China’s Civil Challenge

C919 passenger jet taking off at Pudong International Airport in Shanghai


The Comac C919 is airborne

China’s first indigenous designed and built passenger jetliner the C919 made its first public flight test on 5 May 2017. The aircraft with a greenand- blue striped tail, underwent a lengthy preflight check before the test flight that lasted about an hour.

 

Still, the C919 is years, if not decades, behind those aircraft made by Airbus and Boeing that are cheaper to fly and easier to maintain. Safety regulators in Europe, the United States and elsewhere still have to certify the aircraft before it can be sold outside China, which includes the engines, its cockpit and many systems.

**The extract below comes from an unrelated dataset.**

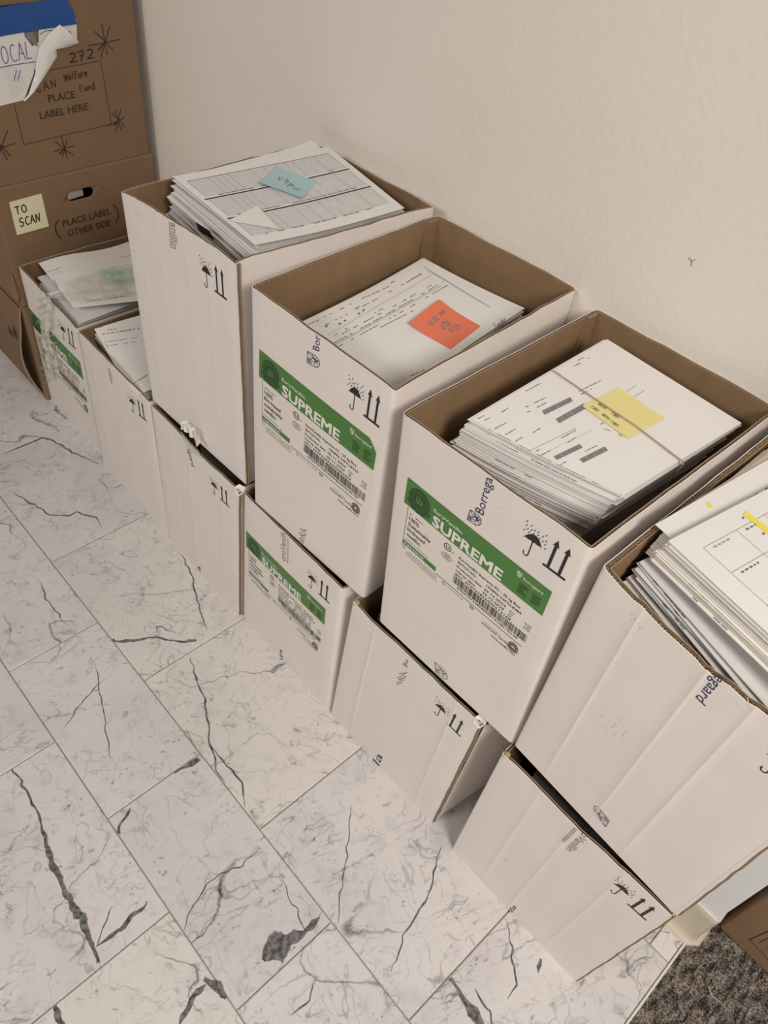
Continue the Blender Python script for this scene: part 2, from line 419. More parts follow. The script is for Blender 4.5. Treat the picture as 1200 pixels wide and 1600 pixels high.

The C919 has gear manufactured by western companies including General Electric and Honeywell.

 

“We used to believe that it was better to buy than to build, better to lease than to buy,” President Xi Jinping of China told workers during a recent visit to the plant. “We need to spend more on research and manufacturing our own airliners.” China’s investment in civilian aircraft manufacturing is enormous! The Commercial Aircraft Corporation of China, universally known as Comac, unveiled the extent of its activities for the first time on 4 May, showing off a complex of more than 110 buildings.

 

The second C919, coated in green anti-corrosion paint but not yet displaying any airline’s colours, will not be ready until September, said Bao Pengli, Comac’s deputy director of project management for manufacturing and final assembly. Only after building six prototypes will Comac decide whether it is ready for large-scale production, he said.

 

Comac already has 570 orders from 23 buyers, but these have almost entirely come from Chinese companies with a couple of small overseas air carriers, having links to China. A notable exception is an order for 20 airliners from General Electric Capital Aviation Services, which is also a big supplier to the C919 programme.

 

The C919 is designed to compete with the Airbus 320 and the Boeing 737, single-aisle aircraft that are workhorses of the world’s airlines. For Comac, the aircraft represents culmination of decades of design & development effort. For Airbus and Boeing, this is a clear challenge to a profitable duopoly that has endured for decades. But it is still unclear that China can produce aircraft that are as efficient and reliable as even the current generation of Boeings and Airbuses.

 

China has imbibed much in recent years on how to build single-aisle aircraft, by making many parts for Boeing 737s and by assembling entire A320s for Airbus. Decades later, these experiences and a fastdeveloping aviation sector — China the world’s second-busiest behind the United States — mean there are few doubts about the C919’s integrity.

 

For China, the C919 is just the beginning. Even if the aircraft proves less fuel-efficient than western counterparts, the state-controlled airline industry may still buy it, and the Chinese aviation market in the coming years is expected to rival only the American in size–and perhaps even surpass it.

 

And although the aircraft represents a new challenger for aircraft sales, Airbus and Boeing, increasingly dependent on Chinese airlines for sales as well as on Chinese suppliers for parts, have welcomed its debut. “The C919 will bring new competition to the market,” Airbus said in a statement. Yukui Wang, a Boeing spokesman, added: “We’d like to take this opportunity to congratulate Comac for successful development of the C919 aircraft.”

 

Comac is already looking beyond the C919, on the design and manufacture of a wide-body jet that would compete with larger airliners like the Boeing 747 and the A340. Steven Lien, the president for Asia at Honeywell’s aerospace division, said that Russia and China were in the final stages of negotiating a plan to jointly design and produce this.